Contacté par RT France, Benoît Barret, secrétaire national du syndicat Alliance pour la province, refuse de s'exprimer sur l'affaire en cours d'instruction, mais s'étonne que ces techniques appliquées de longue date fassent aujourd'hui l'objet de suspicions : «Ces pratiques sont connues par les différentes juridictions mais il y a visiblement un retour en arrière, avec une justice qui vérifie ces pratiques et considère qu'elles ne répondraient pas entièrement à la loi. Pourtant, cela fait des années que les méthodes sont validées et que le règlement est appliqué.»

Les policiers des stups craignent que la justice ne s’attaquent à eux

Depuis l'enquête sur François Thierry, deux autres policiers du service, dont un officier, ont été mis en examen dans une autre affaire par des juges d’instruction de la Juridiction interrégionale spécialisée (Jirs) de Paris, qui leur reprochent la même chose : leurs indics ne se contenteraient pas de «balancer» mais ils bénéficieraient aussi du trafic.

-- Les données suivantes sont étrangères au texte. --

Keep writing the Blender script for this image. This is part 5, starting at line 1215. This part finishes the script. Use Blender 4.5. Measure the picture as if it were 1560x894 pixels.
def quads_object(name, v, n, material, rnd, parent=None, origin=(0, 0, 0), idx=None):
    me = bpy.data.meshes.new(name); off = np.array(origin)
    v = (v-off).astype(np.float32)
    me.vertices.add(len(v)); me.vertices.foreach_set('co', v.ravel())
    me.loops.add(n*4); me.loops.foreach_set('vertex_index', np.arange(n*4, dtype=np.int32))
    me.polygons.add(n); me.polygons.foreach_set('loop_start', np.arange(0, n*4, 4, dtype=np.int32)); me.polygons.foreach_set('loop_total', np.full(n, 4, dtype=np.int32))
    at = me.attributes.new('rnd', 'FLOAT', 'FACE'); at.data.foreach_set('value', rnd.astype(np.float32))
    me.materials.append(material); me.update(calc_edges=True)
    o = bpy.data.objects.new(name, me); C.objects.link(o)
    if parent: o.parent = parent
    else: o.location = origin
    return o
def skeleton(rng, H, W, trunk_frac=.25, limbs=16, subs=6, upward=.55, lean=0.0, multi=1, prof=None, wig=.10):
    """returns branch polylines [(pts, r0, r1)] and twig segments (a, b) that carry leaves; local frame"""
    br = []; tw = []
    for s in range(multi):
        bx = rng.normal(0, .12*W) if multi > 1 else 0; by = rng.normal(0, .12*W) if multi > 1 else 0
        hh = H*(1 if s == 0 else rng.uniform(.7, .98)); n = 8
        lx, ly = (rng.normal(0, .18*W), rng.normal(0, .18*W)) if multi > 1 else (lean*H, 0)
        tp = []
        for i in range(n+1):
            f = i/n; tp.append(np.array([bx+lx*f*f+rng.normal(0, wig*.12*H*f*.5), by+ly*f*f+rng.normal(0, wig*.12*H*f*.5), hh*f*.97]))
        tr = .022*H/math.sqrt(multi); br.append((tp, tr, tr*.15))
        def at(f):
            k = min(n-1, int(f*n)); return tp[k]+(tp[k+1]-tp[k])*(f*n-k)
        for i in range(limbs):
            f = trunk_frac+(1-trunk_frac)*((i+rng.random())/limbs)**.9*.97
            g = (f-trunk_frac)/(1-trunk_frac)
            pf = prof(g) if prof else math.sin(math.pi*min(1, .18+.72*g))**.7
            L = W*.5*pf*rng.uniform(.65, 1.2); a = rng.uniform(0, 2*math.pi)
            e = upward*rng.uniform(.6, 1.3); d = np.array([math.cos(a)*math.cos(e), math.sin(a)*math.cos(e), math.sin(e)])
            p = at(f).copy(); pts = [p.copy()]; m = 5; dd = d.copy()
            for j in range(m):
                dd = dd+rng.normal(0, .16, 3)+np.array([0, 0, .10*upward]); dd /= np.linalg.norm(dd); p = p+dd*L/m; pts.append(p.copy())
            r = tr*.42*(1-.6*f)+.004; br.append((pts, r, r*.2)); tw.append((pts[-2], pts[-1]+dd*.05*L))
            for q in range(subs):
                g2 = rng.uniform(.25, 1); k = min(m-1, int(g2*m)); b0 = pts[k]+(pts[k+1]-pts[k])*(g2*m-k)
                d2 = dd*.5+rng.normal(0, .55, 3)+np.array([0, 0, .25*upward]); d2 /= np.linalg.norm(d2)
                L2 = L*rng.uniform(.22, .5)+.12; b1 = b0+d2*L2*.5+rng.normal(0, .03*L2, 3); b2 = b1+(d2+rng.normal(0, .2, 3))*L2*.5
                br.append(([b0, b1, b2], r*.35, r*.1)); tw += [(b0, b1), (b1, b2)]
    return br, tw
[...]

Dès lors, les policiers de l'Octris se mobilisent pour leurs supérieurs et craignent aussi d'être inquiétés s’ils suivent les procédures habituelles pour piéger les trafiquants. Dans un communiqué dévoilé par Libération, les policiers se plaignent du «climat délétère» avec les juges parisiens. «Ces magistrats, dans des instructions menées uniquement à charge, ont décidé de remettre en cause une pratique policière éprouvée depuis des années par les enquêteurs», écrivent-ils dans ce document visible sur les réseaux sociaux.

Et d’ajouter qu’ils refusent d'être considérés comme de «vulgaires délinquants». Méfiants, ils ont décidé de «ne plus acter dans les procédures conduites par la Jirs». Ils prévoient d’autres actions de contestation dans un futur proche.

«L'organisation qui lutte contre le trafic de stupéfiants est très spécialisée et très sensible, la drogue est un véritable fléau contre lequel on doit déployer des méthodes inédites. Il existe des techniques policières d'infiltration connues : si on ne surveille pas des livraisons, comment interpeller les trafiquants ?», s'interroge Benoît Barret.

Si demain nos policiers craignent d'être plus ennuyés par la justice qu'un trafiquant de drogue, ça n'ira pas.

Le syndicaliste a confié à RT France le «véritable malaise» des policiers. «La lutte contre la drogue est sans fond et compliquée et nécessite ces méthodes légales et connues», explique-t-il. Puisque la justice a «soudain déclaré que ce n'était plus réglementaire», Benoît Barret plaide pour une sécurité juridique des méthodes employées. «Si on fait son maximum et qu'on se retrouve mis en examen, et bien on déposera les armes, tant que les principes de travail ne seront pas mieux définis. Si demain nos policiers craignent d'être plus ennuyés par la justice qu'un trafiquant de drogue, ça n'ira pas», conclut-il.